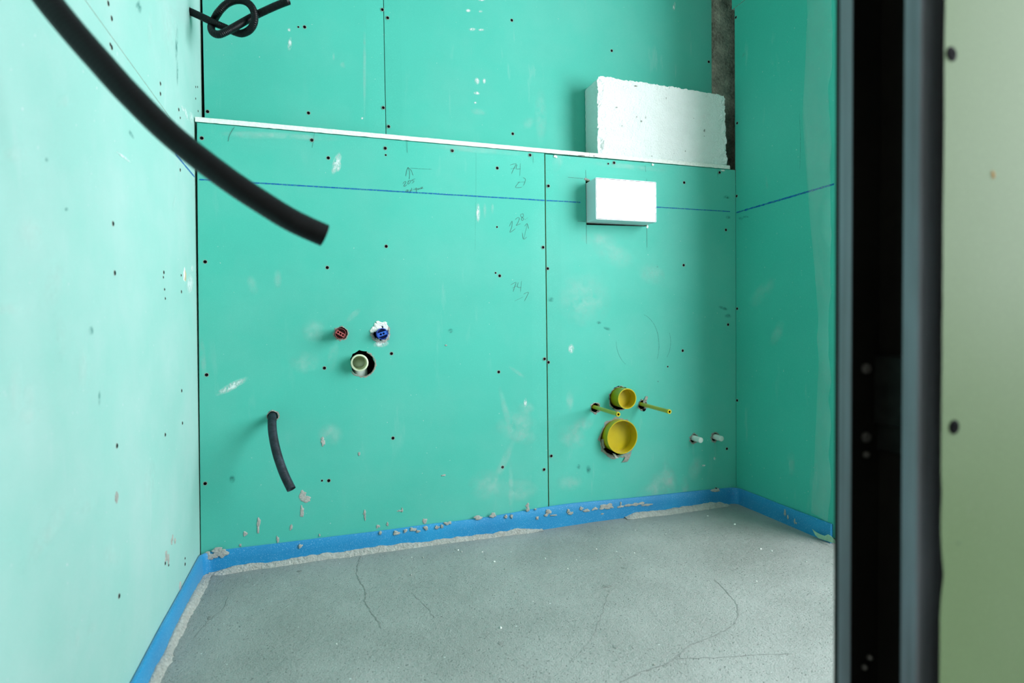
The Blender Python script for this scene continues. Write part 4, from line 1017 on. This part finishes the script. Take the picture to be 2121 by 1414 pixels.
def sleeve(bpx, tpx, label, seed):
    b = onY(*bpx, 0); d = ray(*tpx); t = b.x/d.x if abs(d.x) > 1e-6 else 1; tip = CAM+d*((b.x-CAM.x)/d.x)
    ax = (tip-b); o = empty('fixing_sleeve', b, label, 'pipe sleeve')
    L = ax.length; r = .0062; n0 = b-ax.normalized()*.030; T = L+.030
    adopt(lathe('tube', n0, ax, [(r*.98, 0), (r, T-.012), (r*1.12, T-.011), (r*1.12, T-.0005), (r*1.06, T), (r*.62, T), (r*.58, T-.006), (.0003, T-.006)], M_YELLOW, None, 24), o)
    bm = bmesh.new(); e = tip-ax.normalized()*.0045; sd = Vector((0, 0, 1)); a2 = ax.normalized(); sx = a2.cross(sd).normalized()
    q = [(-.0030, -.0009), (.0030, -.0009), (.0030, .0009), (-.0030, .0009)]; ca, sa = math.cos(1.1), math.sin(1.1)
    A = [bm.verts.new(e+sx*(x*ca-y*sa)+sd*(x*sa+y*ca)+a2*.0042) for x, y in q]; B = [bm.verts.new(e+sx*(x*ca-y*sa)+sd*(x*sa+y*ca)) for x, y in q]
    bm.faces.new(A); bm.faces.new(list(reversed(B)))
    for k in range(4): bm.faces.new([A[k], B[k], B[(k+1) % 4], A[(k+1) % 4]])
    bmesh.ops.recalc_face_normals(bm, faces=bm.faces[:]); adopt(from_bm('slot_tongue', bm, M_BLACKSCREW), o)
sleeve((1230.5, 842.5), (1281, 858), 'thin yellow sleeve left of the small yellow socket', 1)
sleeve((1327.5, 836.5), (1387, 852.5), 'thin yellow sleeve right of the small yellow socket', 2)
rag('broken_gypsum', FB, cRL[0]+.002, cRL[1], .0145, .0195, PB_R, M_GYPGREY, 31, 22, .16, .001)
rag('broken_gypsum', FB, cRR[0]+.002, cRR[1]-.003, .0145, .0195, PB_R, M_GYPGREY, 32, 22, .2, .001)
rag('torn_paper', FB, cSM[0], cSM[1], .0385, .0430, PB_R, M_PAPER, 33, 34, .1)
rag('torn_paper', FB, cBG[0]-.002, cBG[1]-.006, .0600, .0680, PB_R, M_PAPER, 34, 44, .08)
def flap(pxs, curl, mat, parent, name='torn_paper'):
    """strip of paper torn down the face of the board"""
    bm = bmesh.new(); n = len(pxs); prev = None
    for i, (a, b) in enumerate(pxs):
        h = .0008+curl*math.sin(math.pi*i/(n-1)*.9)
        row = [bm.verts.new(FB(*FB.uv(*a), h)), bm.verts.new(FB(*FB.uv(*b), h*1.15))]
        row2 = [bm.verts.new(v.co+Vector((0, .0004, 0))) for v in row]
        if prev:
            bm.faces.new([prev[0], prev[1], row[1], row[0]]); bm.faces.new([prev[2], row2[0], row2[1], prev[3]])
            bm.faces.new([prev[0], row[0], row2[0], prev[2]]); bm.faces.new([prev[1], prev[3], row2[1], row[1]])
        prev = row+row2
    bmesh.ops.recalc_face_normals(bm, faces=bm.faces[:]); return from_bm(name, bm, mat, parent)
flap([((1293, 944), (1308, 934)), ((1293, 948), (1305, 942)), ((1290, 953), (1302, 949)), ((1287, 957), (1299, 955.5))], .004, M_PAPER, PB_R)
flap([((1268, 938), (1274, 940)), ((1272, 944), (1277, 945)), ((1275, 948.5), (1281, 948))], .003, M_GYPSUM, PB_R)
flap([((1256, 937), (1262, 939)), ((1257, 942), (1263, 943)), ((1259, 946), (1263, 945))], .002, M_PAPER, PB_R)
flap([((1331, 833), (1335, 835)), ((1334, 826), (1339, 828)), ((1337, 820), (1342, 821))], .003, M_PAPER, PB_R)
flap([((1330, 845), (1338, 846)), ((1331, 849), (1336, 849.5)), ((1332, 851.5), (1334, 851.5))], .002, M_BLACKSCREW, PB_R)
flap([((1245, 910), (1250, 908)), ((1245.5, 920), (1250, 919)), ((1249, 929), (1253, 927))], .002, M_PAPER, PB_R)
# milky water stubs
def stub(bpx, tpx, label):
    b = onY(*bpx, 0); d = ray(*tpx); tip = CAM+d*((b.x-CAM.x)/d.x); ax = tip-b
    o = empty('water_stub', b, label, 'pipe stub'); r = .0098; L = ax.length; T = L+.03
    adopt(lathe('tube', b-ax.normalized()*.03, ax, [(r, 0), (r, T-.0015), (r*.93, T-.0003), (r*.85, T)], M_WHITEPIPE, None, 26), o)
    adopt(lathe('end_plug', b-ax.normalized()*.03, ax, [(r*.84, T-.002), (r*.84, T+.0004), (r*.5, T+.0012), (.0003, T+.0012)], M_WHITEPIPE, None, 22), o)
stub((1437, 906.8), (1452, 911.5), 'milky white water pipe stub, left of the pair low on the right')
stub((1482, 904.6), (1495, 908.5), 'milky white water pipe stub, right of the pair beside the corner')
for c, s in ((cWL, 35), (cWR, 36)): rag('broken_gypsum', FB, c[0], c[1], .0138, .0185, PB_R, M_GYPGREY, s, 20, .2, .001)

# clear film hanging on the right wall
def film():
    edge = [(1672, -40), (1673, 20), (1670, 110), (1666, 190), (1663, 235), (1667, 300), (1672, 370), (1680, 470), (1690, 580), (1696, 660), (1697, 740), (1692, 850), (1688, 950), (1684, 1020), (1681, 1060)]
    E_ = [FR.uv(*p) for p in edge]
    zs = [2.3]+[e[1] for e in E_]; ys = [E_[0][0]]+[e[0] for e in E_]
    bm = bmesh.new(); nz, ny = 120, 22; g = []
    for j in range(nz+1):
        z = 2.3+(zs[-1]-2.3)*j/nz
        k = max(i for i in range(len(zs)) if zs[i] >= z-1e-6); k = min(k, len(zs)-2)
        t = (zs[k]-z)/max(1e-6, zs[k]-zs[k+1]); ye = ys[k]+(ys[k+1]-ys[k])*min(1, max(0, t))
        row = []
        for i in range(ny+1):
            s = i/ny; y = ye+(YEND+.004-ye)*s
            fold = .010*s+.026*abs(noise.noise((y*9+z*5, z*2.6-y*5, 2)))*min(1, s*5)+.012*abs(noise.noise((y*20-z*16, z*6+y*14, 7)))*min(1, s*6)
            row.append(bm.verts.new((XR-.0022-fold, y, z)))
        g.append(row)
    for j in range(nz):
        for i in range(ny): bm.faces.new([g[j][i], g[j][i+1], g[j+1][i+1], g[j+1][i]])
    return from_bm('plastic_sheet', bm, M_FILM, None, True)
tag(film(), 'crumpled clear plastic film hanging on the right wall by the door frame', 'plastic sheet')

# torn scrap of board paper at the foot of the right wall
def scrap():
    pts = [(1682, 1090), (1690, 1096), (1700, 1101), (1708, 1104), (1714, 1101), (1720, 1104), (1728, 1111), (1734, 1120), (1722, 1117), (1708, 1112), (1697, 1108), (1690, 1102)]
    X = XR-.020; P = [onX(x, y, X) for x, y in pts]
    bm = bmesh.new(); a = [bm.verts.new(p) for p in P]; b = [bm.verts.new(p+Vector((.0008, 0, 0))) for p in P]
    zmin = min(p.z for p in P)
    for v in a+b: v.co.z += .004-zmin; v.co.x += .25*(v.co.z-.02)
    n = len(a); fa = bm.faces.new(a); fb = bm.faces.new(list(reversed(b)))
    for k in range(n): bm.faces.new([a[k], b[k], b[(k+1) % n], a[(k+1) % n]])
    bmesh.ops.triangulate(bm, faces=[fa, fb]); bmesh.ops.recalc_face_normals(bm, faces=bm.faces[:])
    return from_bm('paper_scrap', bm, simple('pale_torn_paper', (.34, .50, .36, 1), .9, 0, .15, 90))
tag(scrap(), 'torn pale green scrap of board paper leaning on the foam by the door frame', 'scrap')
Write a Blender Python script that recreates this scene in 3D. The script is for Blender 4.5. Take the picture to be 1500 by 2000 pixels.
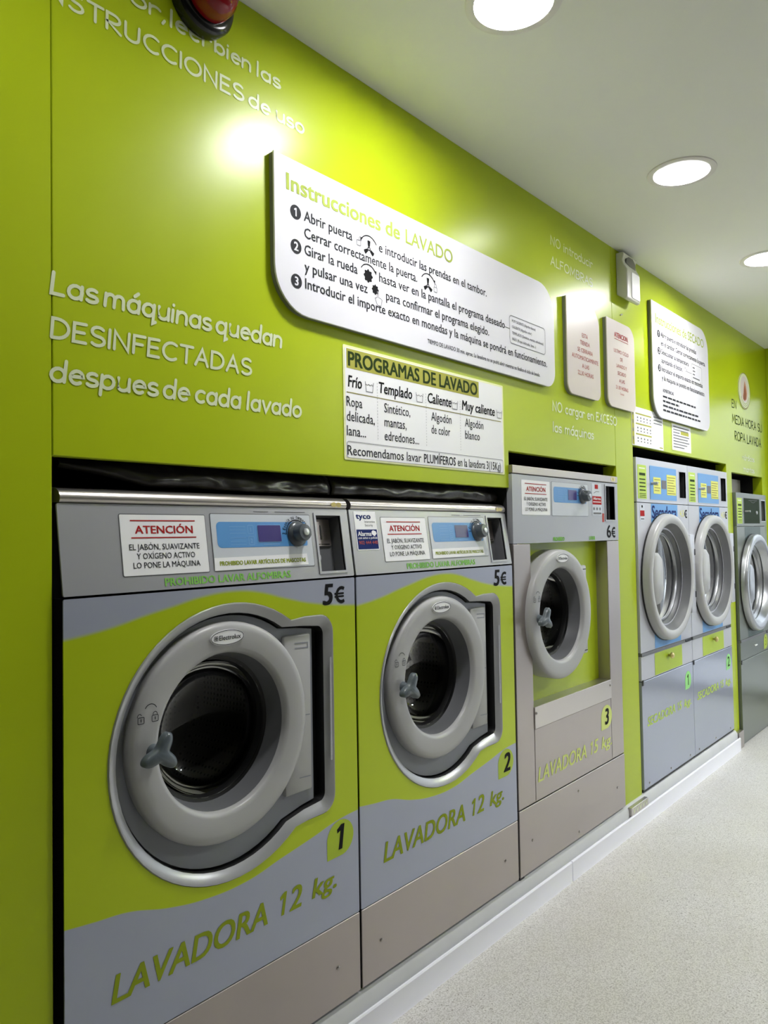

-=-=-=-=-

**Exercise objective**
Check each line of the records for the word "Python" and extract those that contain it.

**Finished task**
The Blender Python script for this scene continues. Write part 4, from line 1017 on. This part finishes the script. Take the picture to be 2121 by 1414 pixels.
Write a Blender Python script that recreates this scene in 3D. The script is for Blender 4.5. Take the picture to be 1500 by 2000 pixels.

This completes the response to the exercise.